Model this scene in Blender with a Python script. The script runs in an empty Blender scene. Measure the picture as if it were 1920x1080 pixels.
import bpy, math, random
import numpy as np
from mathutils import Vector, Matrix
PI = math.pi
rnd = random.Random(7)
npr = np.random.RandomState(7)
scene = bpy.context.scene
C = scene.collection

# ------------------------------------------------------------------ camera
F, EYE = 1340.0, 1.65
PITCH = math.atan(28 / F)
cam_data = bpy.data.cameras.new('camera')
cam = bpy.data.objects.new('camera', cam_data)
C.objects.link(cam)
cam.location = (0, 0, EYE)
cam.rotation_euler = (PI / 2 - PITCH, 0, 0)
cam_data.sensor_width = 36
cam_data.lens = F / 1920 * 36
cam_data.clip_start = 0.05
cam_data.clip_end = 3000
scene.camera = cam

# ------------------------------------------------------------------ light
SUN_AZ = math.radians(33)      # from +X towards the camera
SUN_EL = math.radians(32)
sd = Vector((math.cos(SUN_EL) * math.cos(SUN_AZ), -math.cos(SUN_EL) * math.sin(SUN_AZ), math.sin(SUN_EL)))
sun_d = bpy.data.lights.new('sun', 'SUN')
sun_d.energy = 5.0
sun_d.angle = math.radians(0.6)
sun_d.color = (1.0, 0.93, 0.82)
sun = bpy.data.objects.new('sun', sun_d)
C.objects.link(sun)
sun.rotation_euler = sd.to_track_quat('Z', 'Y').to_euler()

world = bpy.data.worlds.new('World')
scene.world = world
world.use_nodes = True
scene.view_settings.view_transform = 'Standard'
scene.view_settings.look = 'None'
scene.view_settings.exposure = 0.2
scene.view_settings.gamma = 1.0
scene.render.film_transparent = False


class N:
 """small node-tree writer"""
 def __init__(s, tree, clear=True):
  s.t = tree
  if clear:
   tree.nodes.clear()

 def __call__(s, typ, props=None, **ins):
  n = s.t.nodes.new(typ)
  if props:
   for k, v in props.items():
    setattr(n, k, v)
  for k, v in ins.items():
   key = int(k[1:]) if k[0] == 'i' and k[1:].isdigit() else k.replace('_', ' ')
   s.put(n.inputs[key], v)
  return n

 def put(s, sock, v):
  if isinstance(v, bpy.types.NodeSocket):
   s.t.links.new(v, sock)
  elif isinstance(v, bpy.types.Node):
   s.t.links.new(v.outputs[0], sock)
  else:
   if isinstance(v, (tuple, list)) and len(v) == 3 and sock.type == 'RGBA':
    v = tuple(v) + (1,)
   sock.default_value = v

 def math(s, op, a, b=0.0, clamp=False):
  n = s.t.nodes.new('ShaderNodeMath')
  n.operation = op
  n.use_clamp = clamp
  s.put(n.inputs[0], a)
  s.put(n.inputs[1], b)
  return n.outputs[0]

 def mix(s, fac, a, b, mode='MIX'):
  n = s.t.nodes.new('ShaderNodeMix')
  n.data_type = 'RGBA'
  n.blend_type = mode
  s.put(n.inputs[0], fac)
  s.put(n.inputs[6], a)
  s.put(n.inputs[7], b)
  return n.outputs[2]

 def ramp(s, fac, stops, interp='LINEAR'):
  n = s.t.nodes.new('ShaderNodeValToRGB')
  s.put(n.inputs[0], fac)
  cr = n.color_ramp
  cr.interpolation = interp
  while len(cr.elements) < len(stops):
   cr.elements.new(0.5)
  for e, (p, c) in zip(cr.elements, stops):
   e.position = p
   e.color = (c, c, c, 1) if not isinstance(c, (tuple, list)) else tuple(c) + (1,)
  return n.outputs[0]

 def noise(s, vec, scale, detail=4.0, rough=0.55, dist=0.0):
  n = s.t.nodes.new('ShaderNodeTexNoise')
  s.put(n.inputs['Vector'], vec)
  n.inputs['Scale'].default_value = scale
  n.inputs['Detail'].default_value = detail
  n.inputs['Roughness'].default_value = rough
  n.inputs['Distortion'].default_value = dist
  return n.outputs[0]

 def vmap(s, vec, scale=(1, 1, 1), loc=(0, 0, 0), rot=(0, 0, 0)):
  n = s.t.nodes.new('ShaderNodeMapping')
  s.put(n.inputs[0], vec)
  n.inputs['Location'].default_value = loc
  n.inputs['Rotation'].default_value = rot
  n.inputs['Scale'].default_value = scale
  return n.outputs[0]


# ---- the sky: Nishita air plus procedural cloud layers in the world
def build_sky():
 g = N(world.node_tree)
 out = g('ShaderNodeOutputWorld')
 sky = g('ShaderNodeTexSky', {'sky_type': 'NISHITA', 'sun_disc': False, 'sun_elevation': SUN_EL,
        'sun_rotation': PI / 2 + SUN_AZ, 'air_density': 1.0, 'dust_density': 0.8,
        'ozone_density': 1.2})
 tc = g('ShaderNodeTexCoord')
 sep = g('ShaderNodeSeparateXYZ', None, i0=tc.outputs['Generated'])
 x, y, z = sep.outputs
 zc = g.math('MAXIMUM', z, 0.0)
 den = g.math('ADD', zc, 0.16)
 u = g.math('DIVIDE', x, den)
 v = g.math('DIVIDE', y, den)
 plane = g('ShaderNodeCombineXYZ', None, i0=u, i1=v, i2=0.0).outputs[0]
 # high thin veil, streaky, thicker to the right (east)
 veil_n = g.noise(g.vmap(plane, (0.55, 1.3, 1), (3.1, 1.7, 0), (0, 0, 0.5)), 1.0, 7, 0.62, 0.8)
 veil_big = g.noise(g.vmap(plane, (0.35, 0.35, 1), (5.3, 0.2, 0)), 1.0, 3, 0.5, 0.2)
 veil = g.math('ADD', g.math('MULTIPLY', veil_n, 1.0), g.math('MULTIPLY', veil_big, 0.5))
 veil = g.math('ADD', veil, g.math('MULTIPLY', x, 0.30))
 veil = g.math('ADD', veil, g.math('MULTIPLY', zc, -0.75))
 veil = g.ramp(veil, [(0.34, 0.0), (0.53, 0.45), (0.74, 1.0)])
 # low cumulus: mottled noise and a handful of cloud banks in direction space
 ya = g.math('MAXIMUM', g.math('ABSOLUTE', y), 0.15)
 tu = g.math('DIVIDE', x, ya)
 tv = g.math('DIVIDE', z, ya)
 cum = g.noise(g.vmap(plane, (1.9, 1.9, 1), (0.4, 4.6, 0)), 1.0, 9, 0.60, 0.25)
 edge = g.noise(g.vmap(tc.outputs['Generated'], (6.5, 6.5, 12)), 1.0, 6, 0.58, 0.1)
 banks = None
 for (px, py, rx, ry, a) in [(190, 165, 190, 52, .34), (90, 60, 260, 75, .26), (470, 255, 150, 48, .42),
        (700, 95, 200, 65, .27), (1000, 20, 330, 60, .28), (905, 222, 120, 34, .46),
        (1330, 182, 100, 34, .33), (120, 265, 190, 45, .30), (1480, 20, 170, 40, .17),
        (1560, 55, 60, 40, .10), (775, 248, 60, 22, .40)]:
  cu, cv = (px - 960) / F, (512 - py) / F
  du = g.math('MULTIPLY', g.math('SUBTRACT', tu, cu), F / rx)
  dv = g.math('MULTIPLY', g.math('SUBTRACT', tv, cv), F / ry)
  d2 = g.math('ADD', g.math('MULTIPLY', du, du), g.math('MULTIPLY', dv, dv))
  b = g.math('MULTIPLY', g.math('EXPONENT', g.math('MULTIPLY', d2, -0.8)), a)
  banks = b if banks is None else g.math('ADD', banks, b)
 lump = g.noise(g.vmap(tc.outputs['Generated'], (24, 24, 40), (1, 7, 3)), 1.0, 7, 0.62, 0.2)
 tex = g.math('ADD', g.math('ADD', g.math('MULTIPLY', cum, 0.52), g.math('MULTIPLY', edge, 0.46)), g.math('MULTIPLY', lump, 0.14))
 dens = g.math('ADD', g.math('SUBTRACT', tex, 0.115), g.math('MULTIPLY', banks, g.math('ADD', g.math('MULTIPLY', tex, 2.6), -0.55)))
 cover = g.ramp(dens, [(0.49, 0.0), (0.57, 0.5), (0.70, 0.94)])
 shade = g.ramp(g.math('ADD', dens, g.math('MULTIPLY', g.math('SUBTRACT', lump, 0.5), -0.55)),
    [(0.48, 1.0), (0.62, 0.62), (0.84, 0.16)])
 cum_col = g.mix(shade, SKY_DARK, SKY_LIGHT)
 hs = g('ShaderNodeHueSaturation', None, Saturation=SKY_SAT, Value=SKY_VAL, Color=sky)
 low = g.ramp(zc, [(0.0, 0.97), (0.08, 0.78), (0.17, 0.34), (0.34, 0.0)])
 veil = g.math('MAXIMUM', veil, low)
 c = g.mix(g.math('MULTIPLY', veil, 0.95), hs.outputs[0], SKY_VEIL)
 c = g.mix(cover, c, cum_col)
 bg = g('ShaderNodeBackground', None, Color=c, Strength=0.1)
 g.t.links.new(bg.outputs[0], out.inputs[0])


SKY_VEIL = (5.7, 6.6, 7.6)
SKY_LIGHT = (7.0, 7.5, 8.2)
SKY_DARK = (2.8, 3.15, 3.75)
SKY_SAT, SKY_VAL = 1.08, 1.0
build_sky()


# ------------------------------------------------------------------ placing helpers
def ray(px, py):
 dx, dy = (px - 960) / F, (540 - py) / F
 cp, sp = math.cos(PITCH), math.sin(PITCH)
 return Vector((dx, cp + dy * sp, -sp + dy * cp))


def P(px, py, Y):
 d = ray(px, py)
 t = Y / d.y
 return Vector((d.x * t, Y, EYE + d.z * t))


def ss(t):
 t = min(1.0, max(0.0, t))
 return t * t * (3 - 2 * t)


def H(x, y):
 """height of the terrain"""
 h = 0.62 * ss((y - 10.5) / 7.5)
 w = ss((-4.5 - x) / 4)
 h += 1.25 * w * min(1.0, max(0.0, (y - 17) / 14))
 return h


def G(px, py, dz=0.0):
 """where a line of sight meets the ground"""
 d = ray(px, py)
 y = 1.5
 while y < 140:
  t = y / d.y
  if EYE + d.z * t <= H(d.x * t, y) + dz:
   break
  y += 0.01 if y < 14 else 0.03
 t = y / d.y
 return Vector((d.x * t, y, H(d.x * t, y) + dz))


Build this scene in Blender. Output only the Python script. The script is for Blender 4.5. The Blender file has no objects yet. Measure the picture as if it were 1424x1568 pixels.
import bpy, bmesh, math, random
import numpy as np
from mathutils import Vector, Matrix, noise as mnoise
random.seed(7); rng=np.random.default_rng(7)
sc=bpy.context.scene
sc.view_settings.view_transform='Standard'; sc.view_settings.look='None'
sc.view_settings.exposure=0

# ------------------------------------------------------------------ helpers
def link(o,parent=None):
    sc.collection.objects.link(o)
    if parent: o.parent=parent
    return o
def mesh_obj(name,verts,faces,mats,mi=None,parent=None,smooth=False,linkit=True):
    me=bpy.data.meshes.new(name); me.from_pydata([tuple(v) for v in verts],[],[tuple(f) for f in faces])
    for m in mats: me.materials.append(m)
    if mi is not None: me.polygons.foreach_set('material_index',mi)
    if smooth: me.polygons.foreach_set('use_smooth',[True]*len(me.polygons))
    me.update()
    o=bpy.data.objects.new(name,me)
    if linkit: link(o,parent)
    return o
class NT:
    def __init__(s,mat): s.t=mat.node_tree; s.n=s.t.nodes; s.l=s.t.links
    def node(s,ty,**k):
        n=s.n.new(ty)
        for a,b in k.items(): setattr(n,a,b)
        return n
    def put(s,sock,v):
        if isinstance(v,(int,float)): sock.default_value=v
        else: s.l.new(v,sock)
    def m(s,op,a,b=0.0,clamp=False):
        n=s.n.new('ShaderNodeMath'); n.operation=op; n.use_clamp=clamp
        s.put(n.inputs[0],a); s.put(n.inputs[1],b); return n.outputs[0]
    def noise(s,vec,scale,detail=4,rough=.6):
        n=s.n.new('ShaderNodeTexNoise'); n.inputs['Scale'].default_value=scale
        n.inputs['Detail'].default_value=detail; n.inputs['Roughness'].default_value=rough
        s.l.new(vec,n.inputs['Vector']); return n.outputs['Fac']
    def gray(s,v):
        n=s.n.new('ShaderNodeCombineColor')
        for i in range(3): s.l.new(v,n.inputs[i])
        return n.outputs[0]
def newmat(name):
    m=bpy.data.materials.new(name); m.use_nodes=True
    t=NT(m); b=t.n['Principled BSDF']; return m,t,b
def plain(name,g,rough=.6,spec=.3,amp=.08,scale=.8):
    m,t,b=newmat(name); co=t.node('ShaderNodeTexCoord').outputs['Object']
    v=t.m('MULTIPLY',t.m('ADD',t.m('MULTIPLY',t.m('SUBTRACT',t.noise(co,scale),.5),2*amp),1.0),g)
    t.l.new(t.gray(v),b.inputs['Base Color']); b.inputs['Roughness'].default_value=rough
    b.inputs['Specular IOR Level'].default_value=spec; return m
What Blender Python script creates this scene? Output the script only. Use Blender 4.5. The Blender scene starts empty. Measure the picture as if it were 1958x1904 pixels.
********
= EXERCISE DIRECTIONS =
Only the lines from the line with "Build this scene" to the line with "sc.view_settings.exposure=0", inclusive, are to be printed, exactly as they appear.

= WRITTEN RESPONSE =
Build this scene in Blender. Output only the Python script. The script is for Blender 4.5. The Blender file has no objects yet. Measure the picture as if it were 1424x1568 pixels.
import bpy, bmesh, math, random
import numpy as np
from mathutils import Vector, Matrix, noise as mnoise
random.seed(7); rng=np.random.default_rng(7)
sc=bpy.context.scene
sc.view_settings.view_transform='Standard'; sc.view_settings.look='None'
sc.view_settings.exposure=0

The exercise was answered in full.